With the Dow recently tying a historic record for consecutive all-time high closings, this exposes, in sharp contrast, how badly the public is truly suffering.
A portion of today’s note from legend Art Cashin: Commentary Causes Commentary – There’s an article in the current Commentary Magazine that’s causing a bit of a stir in some Wall Street watering holes. It is authored by Nicholas Eberstadt and is titled “Our Miserable 21st Century”. It details some remarkable shifts since the year 2000. Here’s a bit:
On Wall Street and in some parts of Washington these days, one hears that America has gotten back to “near full employment.” For Americans outside the bubble, such talk must seem nonsensical. It is true that the oft-cited “civilian unemployment rate” looked pretty good by the end of the Obama era—in December 2016, it was down to 4.7 percent, about the same as it had been back in 1965, at a time of genuine full employment. The problem here is that the unemployment rate only tracks joblessness for those still in the labor force; it takes no account of workforce dropouts. Alas, the exodus out of the workforce has been the big labor-market story for America’s new century. (At this writing, for every unemployed American man between 25 and 55 years of age, there are another three who are neither working nor looking for work.) Thus the “unemployment rate” increasingly looks like an antique index devised for some earlier and increasingly distant war: the economic equivalent of a musket inventory or a cavalry count.

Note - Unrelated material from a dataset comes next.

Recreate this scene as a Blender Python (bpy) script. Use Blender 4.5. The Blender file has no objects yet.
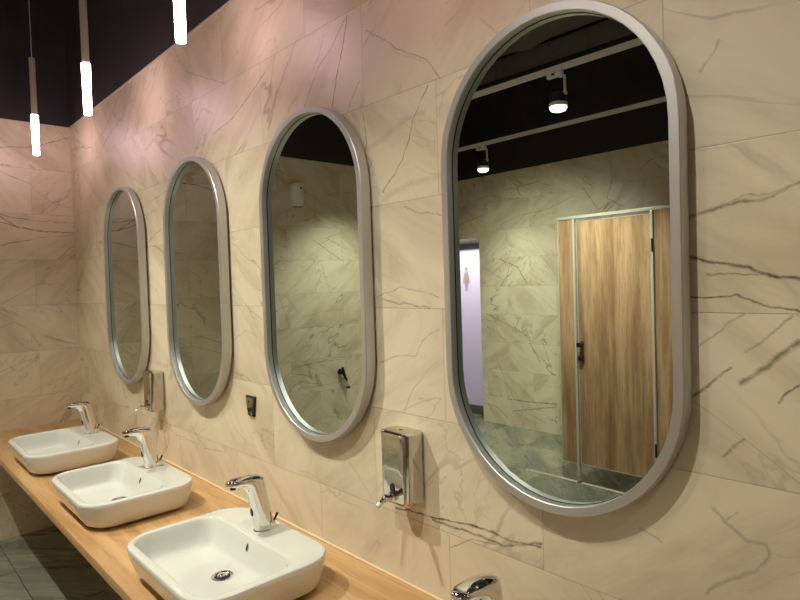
import bpy, bmesh, math, random
from mathutils import Vector, Matrix
random.seed(7)
PI = math.pi
scene = bpy.context.scene
COL = scene.collection

# ------------------------------------------------------------------ dimensions (metres, floor z = 0)
XL, XR = -3.808, 2.6            # left end wall, right wall
D = 4.03                        # opposite wall at y = -D
ZT = 2.692                      # top of the marble tiles
ZC = 3.67                        # ceiling
MX = [0.0, -0.910, -1.821, -2.740]   # mirror centres, near to far
MZ, MW, MH = 1.597, 0.59, 1.092
CZ = 0.696                      # countertop surface
BX = [.012, -.912, -1.830, -2.745]
BH = .110                       # basin height  # basin centres
YS = -2.92                      # cubicle front

# veins that can be read on the back (x, z) and left (y, z) walls: (width mm, strength, points)
b = [
 (5,0.6,[(0.291,1.669),(0.353,1.683),(0.386,1.687),(0.414,1.687),(0.449,1.701),(0.468,1.707)]),
 (3,0.35,[(0.353,1.684),(0.386,1.696),(0.421,1.697),(0.442,1.701)]),
 (5,0.85,[(0.291,1.595),(0.335,1.582),(0.387,1.573),(0.407,1.562),(0.466,1.550)]),
 (2,0.6,[(0.321,1.561),(0.400,1.560)]),
 (3,0.75,[(0.290,1.523),(0.370,1.522),(0.407,1.510),(0.465,1.497)]),
 (4,0.6,[(0.287,1.332),(0.321,1.358),(0.356,1.394)]),
 (7,0.7,[(0.376,1.367),(0.410,1.398),(0.437,1.421),(0.465,1.444)]),
 (3,0.35,[(0.303,1.425),(0.358,1.478),(0.381,1.491)]),
 (3,0.7,[(0.433,1.339),(0.444,1.357),(0.464,1.373)]),
 (4,0.4,[(0.384,1.426),(0.403,1.439),(0.439,1.472),(0.455,1.489)]),
 (4,0.5,[(0.341,1.233),(0.360,1.252),(0.378,1.268)]),
 (6,0.3,[(0.326,1.132),(0.345,1.113),(0.381,1.090),(0.409,1.092),(0.413,1.072),(0.393,1.039),(0.348,1.009),(0.310,0.971)]),
 (3,0.3,[(0.368,1.137),(0.341,1.112)]),
 (4,0.3,[(0.184,1.056),(0.227,1.042)]),
 (4,0.95,[(-0.556,0.906),(-0.404,0.920),(-0.305,0.931),(-0.195,0.939),(-0.143,0.932),(-0.054,0.946)]),
 (6,0.7,[(-0.404,0.914),(-0.323,0.915),(-0.196,0.916),(-0.165,0.913),(-0.054,0.954)]),
 (3,0.5,[(-0.343,0.855),(-0.272,0.896),(-0.189,0.910)]),
 (2,0.4,[(-0.630,1.519),(-0.556,1.536),(-0.508,1.550),(-0.428,1.540),(-0.356,1.523)]),
 (4,0.45,[(-0.584,1.516),(-0.481,1.504),(-0.391,1.491)]),
 (4,0.3,[(-0.616,1.327),(-0.535,1.354),(-0.451,1.360),(-0.426,1.403),(-0.360,1.436)]),
 (3,0.4,[(-0.481,1.776),(-0.418,1.752),(-0.340,1.739)]),
 (14,0.14,[(-0.592,1.797),(-0.530,1.818),(-0.446,1.840),(-0.336,1.840)]),
 (3,0.9,[(-0.708,2.384),(-0.727,2.315),(-0.750,2.267),(-0.775,2.206),(-0.801,2.125)]),
 (3,0.5,[(-0.713,2.383),(-0.735,2.363),(-0.795,2.311),(-0.863,2.275),(-0.958,2.168)]),
 (3,0.35,[(-0.830,2.366),(-0.861,2.309),(-0.898,2.271)]),
 (2,0.4,[(-1.019,2.360),(-1.041,2.318)]),
 (4,0.55,[(-1.202,2.346),(-1.358,2.282),(-1.469,2.238),(-1.632,2.216)]),
 (5,0.25,[(-1.129,2.385),(-1.154,2.325),(-1.179,2.271)]),
 (2,0.5,[(-1.946,2.569),(-1.714,2.470),(-1.516,2.388)]),
 (2,0.5,[(-0.656,2.171),(-0.697,2.131),(-0.730,2.090)]),
 (2,0.5,[(-0.621,2.310),(-0.559,2.270),(-0.497,2.223),(-0.450,2.192),(-0.374,2.151),(-0.329,2.092)]),
 (5,0.15,[(-0.559,2.270),(-0.478,2.195),(-0.382,2.148)]),
 (3,0.65,[(-0.373,2.085),(-0.409,2.041),(-0.438,2.000),(-0.457,1.952),(-0.483,1.907),(-0.568,1.826)]),
 (3,0.6,[(-0.647,2.077),(-0.633,1.983),(-0.644,1.958),(-0.618,1.921),(-0.643,1.881)]),
 (14,0.14,[(-0.639,1.963),(-0.552,1.981),(-0.466,2.014),(-0.387,2.018)]),
 (3,0.7,[(-2.742,2.678),(-2.928,2.583),(-3.068,2.520),(-3.253,2.472)]),
 (3,0.7,[(-2.711,2.539),(-2.833,2.511),(-3.038,2.461),(-3.226,2.382)]),
 (4,0.7,[(-3.814,2.538),(-3.575,2.514),(-3.337,2.473)]),
 (2,0.4,[(-2.882,2.283),(-2.646,2.185),(-2.404,2.092)]),
 (3,0.4,[(-2.532,1.993),(-2.384,2.018),(-2.119,2.053)]),
 (3,0.6,[(-2.483,1.789),(-2.408,1.826),(-2.254,1.869)]),
 (3,0.4,[(-2.448,1.958),(-2.308,1.969),(-2.187,2.004)]),
 (2,0.4,[(-3.582,1.912),(-3.347,1.869),(-3.173,1.809)]),
 (2,0.35,[(-3.743,1.516),(-3.477,1.451),(-3.234,1.404)]),
 (5,0.3,[(-1.961,1.562),(-1.867,1.741)]),
 (2,0.35,[(-1.496,1.718),(-1.452,1.636),(-1.375,1.578),(-1.284,1.550)]),
 (2,0.3,[(-1.546,1.338),(-1.430,1.396),(-1.328,1.373)]),
 (2,0.4,[(-1.492,1.556),(-1.445,1.516),(-1.383,1.476),(-1.293,1.439)]),
 (2,0.35,[(-2.378,0.895),(-2.188,0.853),(-1.901,0.850)]),
 (4,0.5,[(-2.532,0.786),(-2.409,0.869),(-2.386,0.946)]),
 (2,0.5,[(-2.003,0.927),(-1.848,0.846),(-1.650,0.865)]),
 (2,0.25,[(-1.066,0.911),(-0.972,0.909),(-0.832,0.861),(-0.727,0.861)]),
 (2,0.35,[(-0.796,1.016),(-0.732,0.965),(-0.666,0.908)]),
 (4,0.2,[(-0.024,2.049),(-0.191,2.193)]),
 (4,0.3,[(0.315,1.929),(0.336,1.953),(0.349,1.975)]),
]
l = [
 (6,0.75,[(-0.628,2.184),(-0.426,2.071),(-0.335,2.005),(-0.211,1.983),(-0.001,1.977)]),
 (2,0.7,[(-0.478,2.094),(-0.260,2.050),(0.002,2.045)]),
 (4,0.4,[(-0.228,2.253),(-0.126,2.174),(-0.012,2.147)]),
 (4,0.4,[(-0.126,2.174),(-0.053,2.199),(-0.006,2.284)]),
 (3,0.4,[(-0.450,1.503),(-0.360,1.557),(-0.250,1.626)]),
 (2,0.5,[(-0.469,1.075),(-0.357,1.120),(-0.247,1.148)]),
 (2,0.5,[(-0.434,1.886),(-0.207,1.937),(-0.002,1.963)]),
 (4,0.7,[(-0.513,2.486),(-0.407,2.512),(-0.239,2.533),(-0.004,2.625)]),
 (3,0.4,[(-0.456,1.356),(-0.379,1.390),(-0.313,1.346)]),
 (3,0.3,[(-0.309,0.917),(-0.202,0.968),(-0.024,1.020)]),
 (4,0.25,[(-0.554,0.336),(-0.397,0.196),(-0.230,0.049)]),
]
l += [
 (4,0.5,[(-1.615,0.717),(-1.784,0.854),(-2.041,0.861),(-2.400,0.859)]),
 (4,0.6,[(-1.804,0.843),(-2.154,0.876),(-2.412,0.877)]),
 (3,0.8,[(-1.840,1.188),(-2.011,1.185),(-2.167,1.178)]),
 (3,0.6,[(-1.637,1.464),(-1.683,1.358),(-1.727,1.206)]),
 (3,0.5,[(-1.708,1.479),(-1.815,1.341)]),
 (3,0.35,[(-1.844,1.277),(-2.061,1.319),(-2.348,1.331)]),
 (2,0.5,[(-1.785,0.649),(-2.088,0.643),(-2.403,0.666)]),
 (4,0.8,[(-2.013,1.976),(-2.197,1.869),(-2.356,1.776)]),
 (3,0.6,[(-2.146,1.998),(-2.385,1.900)]),
 (3,0.3,[(-1.978,1.677),(-1.730,1.513)]),
 (4,0.45,[(-2.102,1.740),(-2.141,1.610),(-2.181,1.498)]),
 (3,0.6,[(-0.262,2.054),(-0.463,2.085)]),
 (4,0.9,[(-0.266,1.991),(-0.348,2.008),(-0.469,2.049)]),
 (3,0.7,[(-0.270,1.920),(-0.371,1.904),(-0.461,1.880)]),
 (5,0.8,[(-0.820,2.386),(-0.939,2.381),(-1.079,2.345)]),
 (4,0.6,[(-0.896,1.196),(-0.994,1.164),(-1.103,1.113)]),
 (3,0.5,[(-0.727,1.156),(-0.941,1.089),(-1.082,1.042)]),
 (3,0.4,[(-2.220,2.398),(-2.480,2.446)]),
 (5,0.3,[(-1.889,2.329),(-2.100,2.207),(-2.383,2.127)]),
]
ow = [
 (6.4,0.5,[(-3.165,2.502),(-2.923,2.520),(-2.741,2.535)]),
 (8.0,0.5,[(-2.266,2.400),(-2.196,2.297),(-2.127,2.196)]),
 (8.0,0.5,[(-1.973,2.432),(-2.026,2.276),(-1.883,2.187)]),
 (8.0,0.7,[(-3.268,1.782),(-3.049,1.688),(-2.929,1.518)]),
 (6.4,0.55,[(-3.137,1.744),(-3.197,1.524)]),
 (6.4,0.4,[(-3.505,1.706),(-3.236,1.557)]),
 (6.4,0.6,[(-3.481,1.201),(-3.291,1.118),(-3.070,1.029),(-2.909,0.952)]),
 (8.0,0.4,[(-2.911,0.901),(-2.795,0.713)]),
 (8.0,0.4,[(-2.753,0.909),(-2.656,0.624)]),
 (6.4,0.5,[(-3.885,2.178),(-3.673,2.237),(-3.470,2.272)]),
 (8.0,0.7,[(-3.212,0.284),(-2.955,0.285),(-2.607,0.308)]),
 (8.0,0.6,[(-3.150,0.164),(-2.870,0.223),(-2.608,0.278)]),
 (4.8,0.5,[(-3.046,0.178),(-2.730,0.099)]),
 (6.4,0.6,[(-3.602,0.214),(-3.364,0.178),(-3.193,0.061)]),
 (6.4,0.4,[(-3.346,0.693),(-3.245,0.485),(-3.120,0.285)]),
 (4.8,0.4,[(-2.879,1.956),(-2.705,1.744),(-2.583,1.590)]),
 (4.8,0.4,[(-3.256,2.143),(-2.994,2.222),(-2.691,2.240),(-2.352,2.345)]),
 (6.4,0.4,[(-1.710,2.480),(-1.620,2.552),(-1.465,2.567)]),
 (6.4,0.35,[(-3.740,2.412),(-3.380,2.477),(-3.116,2.391)]),
]
# ------------------------------------------------------------------ helpers
def link(o, parent=None):
    COL.objects.link(o)
    if parent is not None:
        o.parent = parent
    return o
def obj(name, bm, mats, parent=None, smooth=True, loc=None):
    me = bpy.data.meshes.new(name)
    bmesh.ops.recalc_face_normals(bm, faces=bm.faces[:])
    bm.to_mesh(me); bm.free()
    if not isinstance(mats, (list, tuple)): mats = [mats]
    for m in mats: me.materials.append(m)
    if smooth:
        me.shade_smooth()
        try: me.set_sharp_from_angle(angle=math.radians(38))
        except Exception: pass
    o = bpy.data.objects.new(name, me)
    if loc: o.location = loc
    return link(o, parent)
def tag(o, label=None, cat=None, group=None, kind=None):
    if label: o['label'] = label
    if cat: o['category'] = cat
    if group: o['group'] = group
    if kind: o['kind'] = kind
    return o
def empty(name, loc, label, cat, group=None):
    o = bpy.data.objects.new(name, None); o.empty_display_size = .05
    o.location = loc; link(o)
    return tag(o, label, cat, group)
def struct(name, bm, mats, smooth=False, parent=None):
    o = obj(name, bm, mats, parent, smooth)
    if parent is None: o['kind'] = 'structure'
    return o
def box(bm, x0, x1, y0, y1, z0, z1, bev=0.0, seg=2):
    r = bmesh.ops.create_cube(bm, size=1.0)
    vs = r['verts']
    for v in vs:
        v.co = Vector(((x0+x1)/2 + v.co.x*(x1-x0), (y0+y1)/2 + v.co.y*(y1-y0), (z0+z1)/2 + v.co.z*(z1-z0)))
    if bev > 0:
        es = list({e for v in vs for e in v.link_edges})
        bmesh.ops.bevel(bm, geom=es, offset=bev, segments=seg, profile=.5, affect='EDGES')
    return bm
def B(): return bmesh.new()
def quad(bm, pts, mi=0):
    f = bm.faces.new([bm.verts.new(p) for p in pts]); f.material_index = mi; return f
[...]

Art Cashin continues: That thought is stunning. For every unemployed guy looking for work there are three who can’t be bothered. The author tells us they just sit at home and watch TV or social media. And, in one survey nearly 50% admitted to have taken an opioid in the last 24 hours. The problem appears not to be confined to male workers only. Here a bit more:
What is perhaps more startling is the unexpected and largely unnoticed fall-off in work rates for prime- age women. In the U.S. and all other Western societies, postwar labor markets underwent an epochal transformation. After World War II, work rates for prime women surged, and continued to rise—until the year 2000. Since then, they too have declined. Current work rates for prime-age women are back to where they were a generation ago, in the late 1980s. The 21st-century U.S. economy has been brutal for male and female laborers alike—and the wreckage in the labor market has been sufficiently powerful to cancel, and even reverse, one of our society’s most distinctive postwar trends: the rise of paid work for women outside the household.
The Big Lie
King World News note: If you look closely at the chart below, it exposes the so-called “U.S. economic recovery” as pure propaganda.
Notice that the true unemployment rate in the United States is still hovering near a staggering 23 percent, which can only be compared to what was seen during The Great Depression of the 1930s. This was, of course, an era of great suffering for a very large segment of the population of the United States as well as many other countries.